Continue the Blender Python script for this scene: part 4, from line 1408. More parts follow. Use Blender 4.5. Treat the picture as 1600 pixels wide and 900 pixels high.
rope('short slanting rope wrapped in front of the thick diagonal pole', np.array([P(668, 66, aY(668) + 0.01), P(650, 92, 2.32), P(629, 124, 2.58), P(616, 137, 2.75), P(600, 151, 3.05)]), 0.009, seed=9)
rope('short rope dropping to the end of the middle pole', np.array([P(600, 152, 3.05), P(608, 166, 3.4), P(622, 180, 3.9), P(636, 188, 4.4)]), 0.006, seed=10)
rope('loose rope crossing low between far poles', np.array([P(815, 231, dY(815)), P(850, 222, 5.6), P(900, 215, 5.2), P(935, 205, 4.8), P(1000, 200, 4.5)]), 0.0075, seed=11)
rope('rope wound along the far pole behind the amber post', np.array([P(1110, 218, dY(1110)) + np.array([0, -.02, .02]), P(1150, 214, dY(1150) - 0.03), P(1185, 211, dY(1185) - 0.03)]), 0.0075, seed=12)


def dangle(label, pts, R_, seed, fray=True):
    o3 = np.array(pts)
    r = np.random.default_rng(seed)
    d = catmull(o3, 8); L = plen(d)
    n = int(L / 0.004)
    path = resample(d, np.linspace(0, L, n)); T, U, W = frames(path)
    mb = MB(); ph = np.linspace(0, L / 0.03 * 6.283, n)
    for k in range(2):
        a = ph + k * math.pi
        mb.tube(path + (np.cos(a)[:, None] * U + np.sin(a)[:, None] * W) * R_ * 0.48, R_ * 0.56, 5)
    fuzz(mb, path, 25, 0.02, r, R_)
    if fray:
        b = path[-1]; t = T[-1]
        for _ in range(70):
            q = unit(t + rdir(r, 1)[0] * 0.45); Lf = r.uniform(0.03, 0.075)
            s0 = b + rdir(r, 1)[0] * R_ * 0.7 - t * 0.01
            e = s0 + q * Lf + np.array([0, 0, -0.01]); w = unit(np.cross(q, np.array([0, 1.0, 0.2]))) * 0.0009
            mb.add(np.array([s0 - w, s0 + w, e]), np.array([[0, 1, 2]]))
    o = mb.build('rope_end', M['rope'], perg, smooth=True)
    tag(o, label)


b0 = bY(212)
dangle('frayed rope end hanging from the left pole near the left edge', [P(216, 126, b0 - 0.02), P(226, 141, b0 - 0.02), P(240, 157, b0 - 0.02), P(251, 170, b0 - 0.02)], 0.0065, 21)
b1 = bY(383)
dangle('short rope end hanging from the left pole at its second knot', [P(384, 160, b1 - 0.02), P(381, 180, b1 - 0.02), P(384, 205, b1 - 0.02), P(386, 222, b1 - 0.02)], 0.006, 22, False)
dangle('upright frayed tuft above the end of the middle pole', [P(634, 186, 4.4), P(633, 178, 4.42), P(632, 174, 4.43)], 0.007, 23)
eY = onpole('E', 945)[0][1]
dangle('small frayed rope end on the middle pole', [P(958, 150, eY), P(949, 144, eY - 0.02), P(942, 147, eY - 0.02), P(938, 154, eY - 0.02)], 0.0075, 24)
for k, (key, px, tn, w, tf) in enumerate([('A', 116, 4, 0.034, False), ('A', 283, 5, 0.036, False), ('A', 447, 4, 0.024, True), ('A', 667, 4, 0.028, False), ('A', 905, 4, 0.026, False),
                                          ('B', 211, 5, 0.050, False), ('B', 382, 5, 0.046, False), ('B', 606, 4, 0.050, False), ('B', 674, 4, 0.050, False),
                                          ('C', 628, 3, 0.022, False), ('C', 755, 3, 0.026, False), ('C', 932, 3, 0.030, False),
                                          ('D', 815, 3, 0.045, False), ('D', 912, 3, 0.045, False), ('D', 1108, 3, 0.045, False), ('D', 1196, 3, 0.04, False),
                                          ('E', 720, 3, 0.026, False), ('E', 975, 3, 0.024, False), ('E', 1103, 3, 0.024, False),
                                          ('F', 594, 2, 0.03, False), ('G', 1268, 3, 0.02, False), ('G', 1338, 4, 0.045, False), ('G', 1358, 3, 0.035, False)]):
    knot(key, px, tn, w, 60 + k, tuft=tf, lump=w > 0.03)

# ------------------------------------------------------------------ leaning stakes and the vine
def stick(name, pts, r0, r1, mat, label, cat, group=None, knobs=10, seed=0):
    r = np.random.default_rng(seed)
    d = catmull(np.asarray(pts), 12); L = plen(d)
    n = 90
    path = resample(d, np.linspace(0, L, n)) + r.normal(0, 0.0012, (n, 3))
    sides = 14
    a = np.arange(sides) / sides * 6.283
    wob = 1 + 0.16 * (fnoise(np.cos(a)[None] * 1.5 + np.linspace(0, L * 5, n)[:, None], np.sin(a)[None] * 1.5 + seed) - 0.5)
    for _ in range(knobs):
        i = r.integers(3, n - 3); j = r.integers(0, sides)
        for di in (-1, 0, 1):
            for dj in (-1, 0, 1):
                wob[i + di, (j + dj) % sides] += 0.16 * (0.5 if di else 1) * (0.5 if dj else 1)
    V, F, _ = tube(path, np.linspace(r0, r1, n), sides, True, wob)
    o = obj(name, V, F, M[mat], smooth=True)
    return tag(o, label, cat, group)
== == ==
Task:
Take the listing above and set it down exactly.

Answer to this problem:
Continue the Blender Python script for this scene: part 4, from line 1408. More parts follow. Use Blender 4.5. Treat the picture as 1600 pixels wide and 900 pixels high.
rope('short slanting rope wrapped in front of the thick diagonal pole', np.array([P(668, 66, aY(668) + 0.01), P(650, 92, 2.32), P(629, 124, 2.58), P(616, 137, 2.75), P(600, 151, 3.05)]), 0.009, seed=9)
rope('short rope dropping to the end of the middle pole', np.array([P(600, 152, 3.05), P(608, 166, 3.4), P(622, 180, 3.9), P(636, 188, 4.4)]), 0.006, seed=10)
rope('loose rope crossing low between far poles', np.array([P(815, 231, dY(815)), P(850, 222, 5.6), P(900, 215, 5.2), P(935, 205, 4.8), P(1000, 200, 4.5)]), 0.0075, seed=11)
rope('rope wound along the far pole behind the amber post', np.array([P(1110, 218, dY(1110)) + np.array([0, -.02, .02]), P(1150, 214, dY(1150) - 0.03), P(1185, 211, dY(1185) - 0.03)]), 0.0075, seed=12)


def dangle(label, pts, R_, seed, fray=True):
    o3 = np.array(pts)
    r = np.random.default_rng(seed)
    d = catmull(o3, 8); L = plen(d)
    n = int(L / 0.004)
    path = resample(d, np.linspace(0, L, n)); T, U, W = frames(path)
    mb = MB(); ph = np.linspace(0, L / 0.03 * 6.283, n)
    for k in range(2):
        a = ph + k * math.pi
        mb.tube(path + (np.cos(a)[:, None] * U + np.sin(a)[:, None] * W) * R_ * 0.48, R_ * 0.56, 5)
    fuzz(mb, path, 25, 0.02, r, R_)
    if fray:
        b = path[-1]; t = T[-1]
        for _ in range(70):
            q = unit(t + rdir(r, 1)[0] * 0.45); Lf = r.uniform(0.03, 0.075)
            s0 = b + rdir(r, 1)[0] * R_ * 0.7 - t * 0.01
            e = s0 + q * Lf + np.array([0, 0, -0.01]); w = unit(np.cross(q, np.array([0, 1.0, 0.2]))) * 0.0009
            mb.add(np.array([s0 - w, s0 + w, e]), np.array([[0, 1, 2]]))
    o = mb.build('rope_end', M['rope'], perg, smooth=True)
    tag(o, label)


b0 = bY(212)
dangle('frayed rope end hanging from the left pole near the left edge', [P(216, 126, b0 - 0.02), P(226, 141, b0 - 0.02), P(240, 157, b0 - 0.02), P(251, 170, b0 - 0.02)], 0.0065, 21)
b1 = bY(383)
dangle('short rope end hanging from the left pole at its second knot', [P(384, 160, b1 - 0.02), P(381, 180, b1 - 0.02), P(384, 205, b1 - 0.02), P(386, 222, b1 - 0.02)], 0.006, 22, False)
dangle('upright frayed tuft above the end of the middle pole', [P(634, 186, 4.4), P(633, 178, 4.42), P(632, 174, 4.43)], 0.007, 23)
eY = onpole('E', 945)[0][1]
dangle('small frayed rope end on the middle pole', [P(958, 150, eY), P(949, 144, eY - 0.02), P(942, 147, eY - 0.02), P(938, 154, eY - 0.02)], 0.0075, 24)
for k, (key, px, tn, w, tf) in enumerate([('A', 116, 4, 0.034, False), ('A', 283, 5, 0.036, False), ('A', 447, 4, 0.024, True), ('A', 667, 4, 0.028, False), ('A', 905, 4, 0.026, False),
                                          ('B', 211, 5, 0.050, False), ('B', 382, 5, 0.046, False), ('B', 606, 4, 0.050, False), ('B', 674, 4, 0.050, False),
                                          ('C', 628, 3, 0.022, False), ('C', 755, 3, 0.026, False), ('C', 932, 3, 0.030, False),
                                          ('D', 815, 3, 0.045, False), ('D', 912, 3, 0.045, False), ('D', 1108, 3, 0.045, False), ('D', 1196, 3, 0.04, False),
                                          ('E', 720, 3, 0.026, False), ('E', 975, 3, 0.024, False), ('E', 1103, 3, 0.024, False),
                                          ('F', 594, 2, 0.03, False), ('G', 1268, 3, 0.02, False), ('G', 1338, 4, 0.045, False), ('G', 1358, 3, 0.035, False)]):
    knot(key, px, tn, w, 60 + k, tuft=tf, lump=w > 0.03)

# ------------------------------------------------------------------ leaning stakes and the vine
def stick(name, pts, r0, r1, mat, label, cat, group=None, knobs=10, seed=0):
    r = np.random.default_rng(seed)
    d = catmull(np.asarray(pts), 12); L = plen(d)
    n = 90
    path = resample(d, np.linspace(0, L, n)) + r.normal(0, 0.0012, (n, 3))
    sides = 14
    a = np.arange(sides) / sides * 6.283
    wob = 1 + 0.16 * (fnoise(np.cos(a)[None] * 1.5 + np.linspace(0, L * 5, n)[:, None], np.sin(a)[None] * 1.5 + seed) - 0.5)
    for _ in range(knobs):
        i = r.integers(3, n - 3); j = r.integers(0, sides)
        for di in (-1, 0, 1):
            for dj in (-1, 0, 1):
                wob[i + di, (j + dj) % sides] += 0.16 * (0.5 if di else 1) * (0.5 if dj else 1)
    V, F, _ = tube(path, np.linspace(r0, r1, n), sides, True, wob)
    o = obj(name, V, F, M[mat], smooth=True)
    return tag(o, label, cat, group)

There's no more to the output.